By the time Friday night rolled around, it was obvious that Thursday’s energy only multiplied, and the deep-seated compassion of Widespread Panic brought a strong theme of disillusionment and unification through an agreed disgust with war, violence, and mistreatment of each other.

The first set opened with “Wondering,” a fast-paced song of reflection that reads like it could have been written in direct response to Black Lives Matter protests: “Now I’m watching / look into my TV / and I’m thinking / wondering about the things I see.”

Widespread Panic at the Fox Theater, by Joshua Huver

Similarly, “Up All Night” and “Better Off” sees a protagonist torn between a dark reality that keeps him up, but also one who is able to take a slice of comfort from watching children be children and people who are enjoying being just themselves. Guitarist Jimmy Herring’s scorching hot lead tone and emotive voicings brought a ton of weight to even the simplest of fills and transitions without distracting from the riff driven breaks.

“Can’t get High” transitioned into the classic Buffalo Springfield anti-war tune “For What It’s Worth,” which blended into an extended drum transition to the next track, “Cease Fire.” Feeling a theme here? It’s hard not to. A crowd favorite that appears on the newest album Street Dogs, “Cease Fire” pays a stylistic nod to Santana with its super-hot scorching everything: guitar, bass, keys, and beats. The band was sincerely feeling the message they conveyed, evidenced in the smooth and loose transitions that managed to remain so tight at the same time. There was zero lull like Thursday; the band hardly stopped long enough to allow for a proper applause.

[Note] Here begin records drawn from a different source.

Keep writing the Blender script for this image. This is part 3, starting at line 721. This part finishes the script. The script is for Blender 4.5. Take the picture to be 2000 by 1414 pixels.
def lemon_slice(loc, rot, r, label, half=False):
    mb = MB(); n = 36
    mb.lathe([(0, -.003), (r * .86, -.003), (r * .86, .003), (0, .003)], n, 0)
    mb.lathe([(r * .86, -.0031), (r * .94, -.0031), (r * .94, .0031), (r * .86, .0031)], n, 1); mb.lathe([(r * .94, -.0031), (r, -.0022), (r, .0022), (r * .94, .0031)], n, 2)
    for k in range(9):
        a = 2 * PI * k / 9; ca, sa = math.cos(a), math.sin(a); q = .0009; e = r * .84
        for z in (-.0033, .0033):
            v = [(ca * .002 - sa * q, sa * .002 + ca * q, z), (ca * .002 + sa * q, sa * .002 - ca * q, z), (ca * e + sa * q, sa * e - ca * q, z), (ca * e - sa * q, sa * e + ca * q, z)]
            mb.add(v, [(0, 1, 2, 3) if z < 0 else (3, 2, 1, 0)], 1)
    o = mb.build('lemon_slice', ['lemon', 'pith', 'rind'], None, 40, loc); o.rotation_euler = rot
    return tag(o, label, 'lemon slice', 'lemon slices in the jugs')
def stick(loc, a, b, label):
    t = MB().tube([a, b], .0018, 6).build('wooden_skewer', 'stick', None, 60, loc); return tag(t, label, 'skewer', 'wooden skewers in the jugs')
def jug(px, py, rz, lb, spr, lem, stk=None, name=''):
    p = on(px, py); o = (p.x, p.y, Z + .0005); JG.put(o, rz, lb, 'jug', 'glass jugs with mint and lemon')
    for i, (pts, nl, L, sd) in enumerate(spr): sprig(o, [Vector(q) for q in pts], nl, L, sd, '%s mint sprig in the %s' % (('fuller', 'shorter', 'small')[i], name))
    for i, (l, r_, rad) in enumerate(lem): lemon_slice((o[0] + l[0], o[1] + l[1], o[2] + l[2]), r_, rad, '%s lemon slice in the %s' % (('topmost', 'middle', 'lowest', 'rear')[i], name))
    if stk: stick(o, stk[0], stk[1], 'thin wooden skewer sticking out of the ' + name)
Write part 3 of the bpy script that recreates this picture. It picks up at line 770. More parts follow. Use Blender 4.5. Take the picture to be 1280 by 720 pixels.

Keyboard wizard John “JoJo” Hermann took control of the next tune, “Disco,” with a huge piano intro over layers of swampy guitar and driving bass. Vocalist John “JB” Bell took the lead jam, carefully building up and around the band before a graceful crash back into JoJo’s world for “Greta,” which painfully asks the question, “Mother Nature’s come to arms / She’s in a fighting mood / Greta’s got a gun / this ain’t no flower child / how’s it gonna be?”

Widespread Panic at the Fox Theater, by Joshua Huver

Widespread Panic closed their message in the first set with a cover of the Talking Heads’ “Life During Wartime.” During the entire first set, there was zero slacking. These guys knew exactly what they wanted to do when they hit the stage, from the point they wanted to get across to the way the songs progressed. The start/stop section of the tune is the only time the band ever stepped on any brake, and it had a resounding effect in the crowd. JB challenged Herring to an elaborate guitar battle to end the set on a high note, with bassist Dave Schools giving an immediate thumbs-up or let’s-get-out-of-here.

The second set was just as heavy musically, but the band eased up on the political tension by opting instead to break out some crowd favorites the day before the end of the tour.

Widespread Panic at The Fox Theater, -Joshua Huver

After an unusually long 45-minute set break the band returned, opening with a palate-cleansing “Glory,” which featured an incredibly dark and slow jam before Herring ripped it open from the inside, then took a hard left into the swamp rock anthem of “Good People.”

“Love Tractor” brought the crowd back into the mix with built in call-and-response sections eliciting a well-timed “Yah-hoo!” from everybody that knew to do so. JoJo appeared to have a personal vendetta against the keyboard, furiously pounding and taking the lead in the jam. The lyrically poignant and slow “Aunt Avis” came next, almost as a reminder to not forget the message of the first set largely thanks to the spectrum of emotion Herring is able to channel with his slide work.

Widespread Panic at the Fox Theater, by Joshua Huver

There was a soft stop before drummer Duane Trucks teamed with Ortiz and Schools to combine their collective funk in a sharp change of mood into “You Should Be Glad.” By the middle section, JoJo took over again, keeping the organ sounds splashy, determined to start a dance party. Herring wrestled control of the jam and took the funk to even higher levels in the transition to “Sleeping Man,” featuring Schools on lead vocals.

A special thanks for Trucks’ presence behind the kit led into a nice “B of D” before moving on to “Chilly Water” and turning the show up to 11. Beginning with an enormous foundation from Schools, as soon as the first chorus hit, fans throughout the crowd opened their water bottles and let the “cool well water” fly into an extended drum solo that saw the rest of the band walk off for the second night in a row.

Widespread Panic at the Fox Theater, by Joshua Huver

Beginning with a very roots/dub style drum beat, Ortiz shined bright and early before he and Trucks welcomed Richie “Shakin” Nagan of Parliament Funkadelic on the shaker and Nigerian percussionist Sikiru Adepoju on the talking drum. After a good 10 minutes, Trucks finally was able to show off, but was cut short when Schools got cozy in a hot salsa pocket and began experimenting with weird echo overlays on a looper.

More than 20 minutes after the “Drums” sequence, the full band returned and ripped into “Bear Gone Fishin’” and a surprisingly jazzy “Bust It Big” before finishing the set with the end of “Chilly Water,” complete with another guitar battle between Herring and JB. They returned to the stage less than three minutes after leaving and performed a two song, double cover encore of Yusuf Islam’s “Trouble” and The Rolling Stones’ “You Can’t Always Get What You Want,” bringing the message full circle: if you try sometimes, you might just find you get what you need.